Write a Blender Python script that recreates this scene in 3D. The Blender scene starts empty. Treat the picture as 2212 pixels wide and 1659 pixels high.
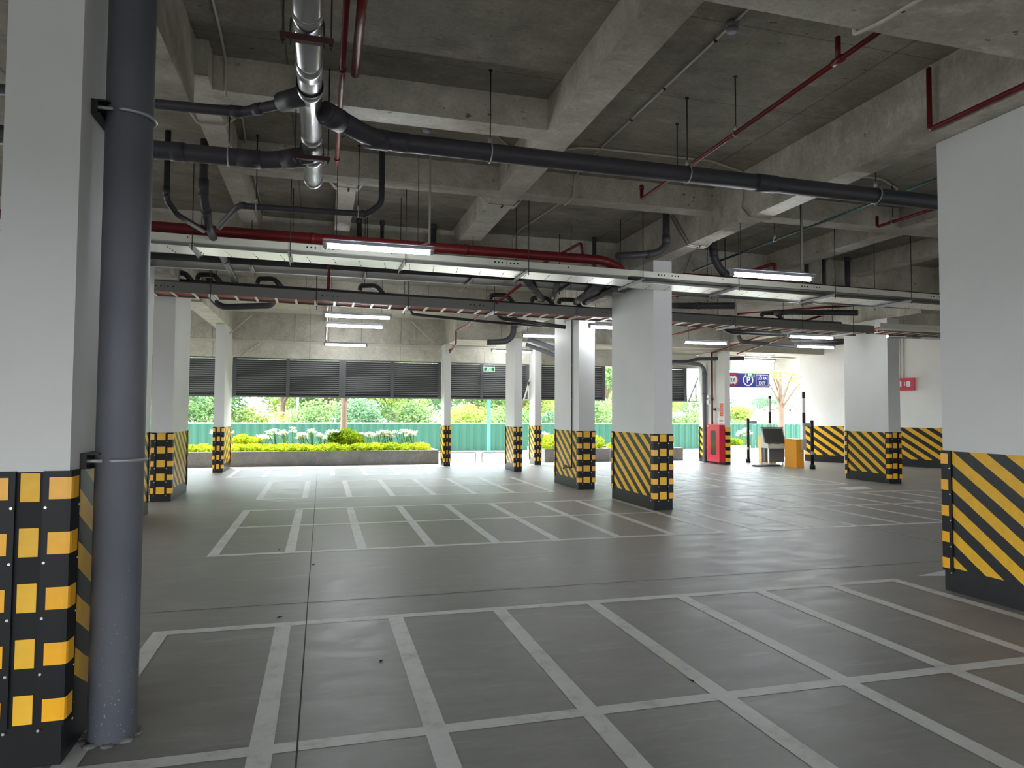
import bpy, math, random
from mathutils import Vector, Matrix
R = random.Random(7)
sc = bpy.context.scene
COL = sc.collection
PI = math.pi

# ------------------------------------------------------------------ materials
def node_mat(name):
    m = bpy.data.materials.new(name); m.use_nodes = True
    nt = m.node_tree
    b = nt.nodes.get('Principled BSDF')
    return m, nt, b

def link(nt, a, b): nt.links.new(a, b)

def plain(name, col, rough=0.5, metal=0.0, spec=0.5, var=0.0, vscale=6.0, bump=0.0, coat=0.0):
    """one colour, with a little procedural wear"""
    m, nt, b = node_mat(name)
    b.inputs['Base Color'].default_value = (*col, 1)
    b.inputs['Roughness'].default_value = rough
    b.inputs['Metallic'].default_value = metal
    b.inputs['Specular IOR Level'].default_value = spec
    if coat: b.inputs['Coat Weight'].default_value = coat
    if var > 0 or bump > 0:
        tc = nt.nodes.new('ShaderNodeTexCoord')
        n = nt.nodes.new('ShaderNodeTexNoise'); n.inputs['Scale'].default_value = vscale; n.inputs['Detail'].default_value = 5
        link(nt, tc.outputs['Object'], n.inputs['Vector'])
        if var > 0:
            mx = nt.nodes.new('ShaderNodeMix'); mx.data_type = 'RGBA'
            mx.inputs['A'].default_value = (*[c * (1 - var) for c in col], 1)
            mx.inputs['B'].default_value = (*[min(1, c * (1 + var)) for c in col], 1)
            link(nt, n.outputs['Fac'], mx.inputs['Factor']); link(nt, mx.outputs['Result'], b.inputs['Base Color'])
        if bump > 0:
            bp = nt.nodes.new('ShaderNodeBump'); bp.inputs['Strength'].default_value = bump; bp.inputs['Distance'].default_value = 0.01
            link(nt, n.outputs['Fac'], bp.inputs['Height']); link(nt, bp.outputs['Normal'], b.inputs['Normal'])
    return m

def ramp(nt, fac, stops):
    r = nt.nodes.new('ShaderNodeValToRGB')
    e = r.color_ramp.elements
    while len(e) < len(stops): e.new(0.5)
    for k, (p, c) in enumerate(stops): e[k].position = p; e[k].color = (*c, 1)
    link(nt, fac, r.inputs['Fac'])
    return r.outputs['Color']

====

» **Task goal**
Retype the whole listing exactly and leave the pictures out.

» **Complete response**
Write a Blender Python script that recreates this scene in 3D. The Blender scene starts empty. Treat the picture as 2212 pixels wide and 1659 pixels high.
import bpy, math, random
from mathutils import Vector, Matrix
R = random.Random(7)
sc = bpy.context.scene
COL = sc.collection
PI = math.pi

# ------------------------------------------------------------------ materials
def node_mat(name):
    m = bpy.data.materials.new(name); m.use_nodes = True
    nt = m.node_tree
    b = nt.nodes.get('Principled BSDF')
    return m, nt, b

def link(nt, a, b): nt.links.new(a, b)

def plain(name, col, rough=0.5, metal=0.0, spec=0.5, var=0.0, vscale=6.0, bump=0.0, coat=0.0):
    """one colour, with a little procedural wear"""
    m, nt, b = node_mat(name)
    b.inputs['Base Color'].default_value = (*col, 1)
    b.inputs['Roughness'].default_value = rough
    b.inputs['Metallic'].default_value = metal
    b.inputs['Specular IOR Level'].default_value = spec
    if coat: b.inputs['Coat Weight'].default_value = coat
    if var > 0 or bump > 0:
        tc = nt.nodes.new('ShaderNodeTexCoord')
        n = nt.nodes.new('ShaderNodeTexNoise'); n.inputs['Scale'].default_value = vscale; n.inputs['Detail'].default_value = 5
        link(nt, tc.outputs['Object'], n.inputs['Vector'])
        if var > 0:
            mx = nt.nodes.new('ShaderNodeMix'); mx.data_type = 'RGBA'
            mx.inputs['A'].default_value = (*[c * (1 - var) for c in col], 1)
            mx.inputs['B'].default_value = (*[min(1, c * (1 + var)) for c in col], 1)
            link(nt, n.outputs['Fac'], mx.inputs['Factor']); link(nt, mx.outputs['Result'], b.inputs['Base Color'])
        if bump > 0:
            bp = nt.nodes.new('ShaderNodeBump'); bp.inputs['Strength'].default_value = bump; bp.inputs['Distance'].default_value = 0.01
            link(nt, n.outputs['Fac'], bp.inputs['Height']); link(nt, bp.outputs['Normal'], b.inputs['Normal'])
    return m

def ramp(nt, fac, stops):
    r = nt.nodes.new('ShaderNodeValToRGB')
    e = r.color_ramp.elements
    while len(e) < len(stops): e.new(0.5)
    for k, (p, c) in enumerate(stops): e[k].position = p; e[k].color = (*c, 1)
    link(nt, fac, r.inputs['Fac'])
    return r.outputs['Color']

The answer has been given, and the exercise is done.